What type is an array?

Question

I am asking this question with reference to the following code

#include <iostream>
using namespace std;

class A {
    void foo(){}
};

template <typename T>
void func(T (&a) [1]) {cout << "In array type" << endl;}
template <typename T>
void func(T (*a) [1]) {cout << "In pointer to array type " << endl;}
template <typename T>
void func(T* a) {cout << "in pointer type" << endl;}
template <typename T>
void func(T** a) {cout << "In pointer pointer type" << endl;}
template <typename T>
void func(...) {}

int foo(int a) {return 1;}
int foo1() {return 1;}

int main() {
    A a[1];
    func<A>(&a);    

    return 0;
}

What is the type of an array? From the following code I can tell that when you take the address of an array with the & operator the function call resolves to the one with T (*a) [1] and the call is not ambiguous, but the when I change the code to the following

#include <iostream>
using namespace std;

class A {
    void foo(){}
};

template <typename T>
void func(T (&a) [1]) {cout << "In array type" << endl;}
template <typename T>
void func(T (*a) [1]) {cout << "In pointer to array type " << endl;}
template <typename T>
void func(T* a) {cout << "in pointer type" << endl;}
template <typename T>
void func(T** a) {cout << "In pointer pointer type" << endl;}
template <typename T>
void func(...) {}

int foo(int a) {return 1;}
int foo1() {return 1;}

int main() {
    A a[1];
    func<A>(a);  // <-- CHANGE HERE  

    return 0;
}

I get an error, saying that the call to the function is ambiguous. So the imaginary type_of(a) and T* are equivalent. How then are the types of &a and T** not equivalent?

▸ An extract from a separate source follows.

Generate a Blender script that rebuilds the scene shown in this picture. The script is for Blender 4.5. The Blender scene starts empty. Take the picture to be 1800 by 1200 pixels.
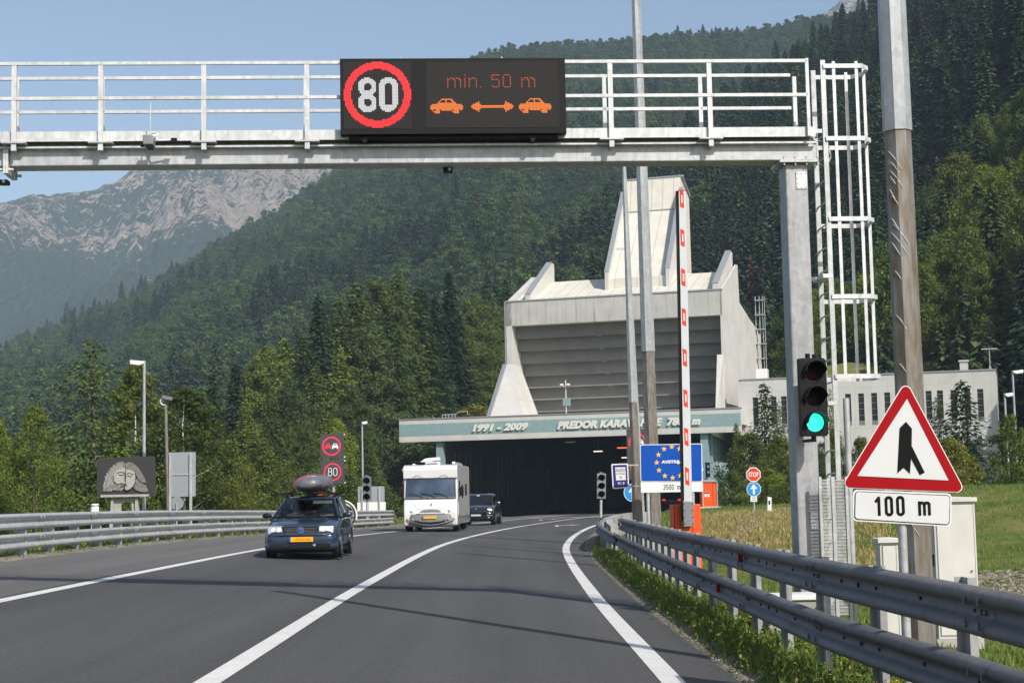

The way I am trying to explain this to myself is that the type of an array to objects is T (&) [N] and the type of an array of objects of type T is T (*) [N]. And that the standard allows implicit conversion from the first (i.e. from T (&a) [N] to T*) but when you take the address of an array it does not implicitly go from a T (*) [N] to a T**. Am I correct? Or am I inferring what T (*) [N] is wrongly?

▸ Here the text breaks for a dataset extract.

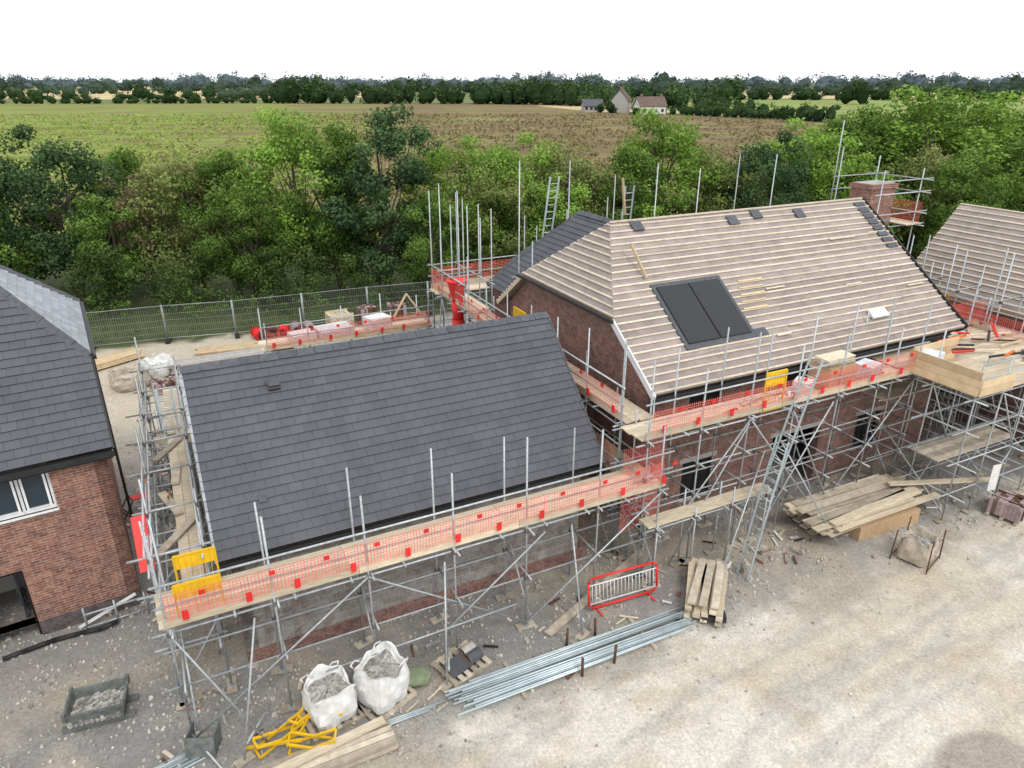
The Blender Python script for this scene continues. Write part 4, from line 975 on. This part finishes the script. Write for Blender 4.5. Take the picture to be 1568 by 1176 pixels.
b=B(); b.path([(-.8,-.1,.08),(-.3,-.02,.09),(.3,.1,.08),(.9,.08,.08),(1.3,.0,.1),(1.7,.1,.12)],.06,'black',10); b.bar((.8,.35,.05),(2.2,.4,.6),.06,.06,'white'); b.tube((1.0,.2,.1),(2.4,.3,.1),.025,'galv'); b.tube((1.0,.2,.5),(2.4,.3,.5),.025,'galv')
for x in (1.0,1.7,2.4): b.tube((x,.22,0),(x,.22,.7),.025,'galv')
place(b,'drainage_pipe',-4.4,3.1,0)
b=B()
for a,c in (((0,0,0),(.5,0,.8)),((.5,0,0),(0,0,.8)),((0,.5,0),(.5,.5,.8)),((.5,.5,0),(0,.5,.8)),((0,0,.8),(0,.5,.8)),((.5,0,.8),(.5,.5,.8))): b.tube(a,c,.025,'rust')
b.bar((.5,.2,.8),(1.0,.2,.75),.3,.03,'redplas'); place(b,'folding_stand',-2.7,8.0,.3)
# ---------------------------------------------------------------- FAR HOUSES
def far_house(name,x,y,rot,L,Wd,H,rh,wk,rk,ch=True):
    par=empty(name,(x,y,0),rot); b=B(); wins=[(L*f-.6,L*f+.6,a,a+1.3) for f in (.15,.4,.62,.86) for a in (1,3.4) if a+1.3<H]
    wall(b,(-L/2,-Wd/2),(L/2,-Wd/2),0,H,wins,.3,wk); wall(b,(L/2,-Wd/2),(L/2,Wd/2),0,H,[],.3,wk); wall(b,(L/2,Wd/2),(-L/2,Wd/2),0,H,[],.3,wk); wall(b,(-L/2,Wd/2),(-L/2,-Wd/2),0,H,[],.3,wk)
    for sx in (-1,1): b.poly([(sx*L/2,-Wd/2,H),(sx*L/2,Wd/2,H),(sx*L/2,0,H+rh)],wk)
    child(b,'walls',par); b=B()
    for sy in (-1,1): b.obox((-L/2-.4,sy*(Wd/2+.4),H-.3),(L+.8,0,0),(0,-sy*(Wd/2+.4),rh+.5),(0,0,.2),rk)
    if ch:
        for sx in (-.35,.4): b.box(L*sx,0,H+rh-.8,1,.8,2.2,'brick2')
    child(b,'roof',par); b=B()
    for a,c,e,f in wins: b.obox((-L/2+a,-Wd/2+.12,e),(c-a,0,0),(0,.05,0),(0,0,f-e),'glass')
    b.obox((-L/2+1,0,.1),(L-2,0,0),(0,.1,0),(0,0,H-.2),'dark'); child(b,'windows',par)
far_house('white_farmhouse',59,326,.25,12,7,3.6,3.2,'render','brownroof'); far_house('stone_farmhouse',50,350,1.3,10,8,5.2,4.5,'concrete','brownroof'); far_house('barn',37,352,.1,9,6,2.8,2.4,'concrete','slate',False)
far_house('barn',690,1330,.1,40,14,5,4,'render','slate',False)
T('hedge',[(52,318,3,4),(68,321,2.5,3.5),(44,338,3.5,6),(58,342,3.5,8),(66,338,3,6),(40,345,3,5),(74,330,3,5)],'leafF1',n=220)
# ---------------------------------------------------------------- WORLD / LIGHT / CAMERA
w=bpy.data.worlds.new("World"); SC.world=w; w.use_nodes=True; t=w.node_tree
sk=t.nodes.new('ShaderNodeTexSky'); sk.sky_type='NISHITA'; sk.sun_disc=False; sk.sun_elevation=R(52); sk.sun_rotation=R(150); sk.dust_density=4; sk.air_density=1.2
hs=t.nodes.new('ShaderNodeHueSaturation'); hs.inputs['Saturation'].default_value=.3; t.links.new(sk.outputs[0],hs.inputs['Color'])
mx=mixc(t,.75,hs.outputs[0],(9.8,10.0,10.35)); t.links.new(mx,t.nodes['Background'].inputs[0]); t.nodes['Background'].inputs[1].default_value=.147
l=bpy.data.lights.new('sun','SUN'); l.energy=1.2; l.angle=R(18); l.color=(1,.97,.93); o=bpy.data.objects.new('sun',l); SC.collection.objects.link(o)
az=R(150); el=R(52); d=Vector((math.sin(az)*math.cos(el),math.cos(az)*math.cos(el),math.sin(el))); o.rotation_euler=(d).to_track_quat('Z','Y').to_euler()
cam=bpy.data.cameras.new('camera'); cam.sensor_width=36; cam.lens=24.96; cam.clip_end=20000; cam.clip_start=.1
o=bpy.data.objects.new('camera',cam); SC.collection.objects.link(o); o.location=(0,0,13); o.rotation_euler=(R(90-23.07),0,0); SC.camera=o
SC.view_settings.view_transform='Standard'; SC.view_settings.look='None'; SC.view_settings.exposure=0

Further how do you go about reading the meaning of syntax like this. Is there a document I can refer to?

Thanks!

Answer 1

... the type of an array to objects is T (&) [N] ...

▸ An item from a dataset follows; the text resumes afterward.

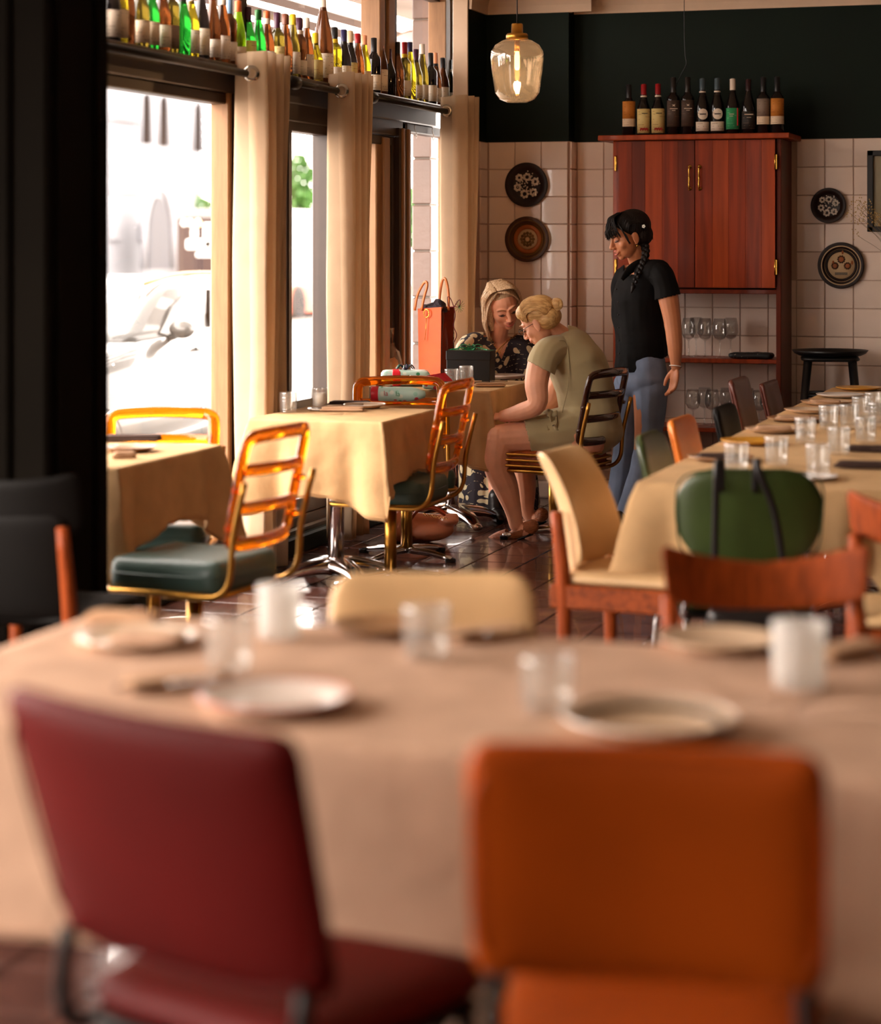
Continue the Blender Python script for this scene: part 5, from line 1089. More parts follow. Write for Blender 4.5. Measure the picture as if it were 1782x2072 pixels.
text(wt, 'la', .034, ML((-.045, -.0348, .004), rx=PI/2), mt['inkr']); text(wt, 'la', .034, ML((.012, -.0348, .002), rx=PI/2), mt['ribg'])
w3 = at(900, 790, z=ZT_); wr = T('red_present', 'red and green wrapped present right of the pale flat present', 'present', (w3.x-.05, w3.y+.05, ZT_), -.3); g = G(); pad(g, .14, .10, .04, .012, ex=12, M=ML((0, 0, .0215), rx=PI/2)); O('paper_wrap', g, mt['wrap'], wr); g = G(); prism(g, [(-.05, .041), (.07, .045), (.02, .085), (-.06, .07)], -.02, .03); O('red_flap', g, mt['wrapr'], wr)
cp = at(775, 770, z=ZT_); cl = T('cellophane_bag', 'crinkled clear cellophane gift bag by the window behind the amber chair', 'cellophane bag', (cp.x-.02, cp.y+.16, ZT_)); g = G()
lathe(g, [(0, 0), (.07, 0), (.075, .05), (.07, .10), (.055, .15), (.03, .18), (.022, .21), (.03, .27), (.028, .28), (.0, .2)], 18, smooth=False, fn=lambda k, i, r, z: .012*noise.noise(Vector((i*.9, z*22, 1)))); O('film', g, M_('cellophane', (240, 214, 180), .12, trans=.8, ior=1.12, coat=1), cl)
g = G(); ell(g, (0, 0, .065), (.05, .05, .055)); g.v = [tuple(Vector(v)+Vector((1, 1, 1))*noise.noise(Vector(v)*40)*.008) for v in g.v]; O('contents', g, M_('biscuit', (206, 160, 112), .8, var=.3, vscale=40), cl)
# handbag on the floor
hp = at(850, 1100, z=0); hbg = T('handbag', 'pinkish tan leather handbag slumped on the floor under the window tables', 'handbag', (hp.x, hp.y+.05, 0), .25); mt['hbag'] = M_('pink_tan_leather', (214, 140, 108), .35, var=.1, coat=.2, bump=.15, bscale=30)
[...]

No. The type of an array is T[N]. The type of a is A[1]. What you are describing is a reference to an array, and your original example involves passing a pointer to an array, which has type A(*)[1]. The other rule you are running into is that an array can decay into a pointer. In other words, an object of type T[N] can be implicitly converted to an object of type T*.

It's because of that implicit conversion that your second example fails. The relevant overloads are simply:

template <typename T> void func(T (&)[1]); // (1)
template <typename T> void func(T* );      // (2)

Both overloads are viable. The first is an exact match, whereas the second involves an array-to-pointer conversion. But according to the table in [over.ics.rank], the way to determine which viable candidate is better involves selecting conversion sequences thusly:

• Standard conversion sequence S1 is a better conversion sequence than standard conversion sequence S2 if

  • S1 is a proper subsequence of S2 (comparing the conversion sequences in the canonical form defined by 13.3.3.1.1, excluding any Lvalue Transformation; the identity conversion sequence is considered to be a subsequence of any non-identity conversion sequence) or, if not that,

  • the rank of S1 is better than the rank of S2, or S1 and S2 have the same rank and are distinguishable by the rules in the paragraph below, or, if not that,

  • [..]

The array-to-pointer conversion is an lvalue transformation, so it's excluded from that bullet point. Thus, neither conversion sequence is considered better, so we have to move onto the other tiebreakers. Yet, both functions are templates, and neither is more specialized than the other. That's why it's ambiguous.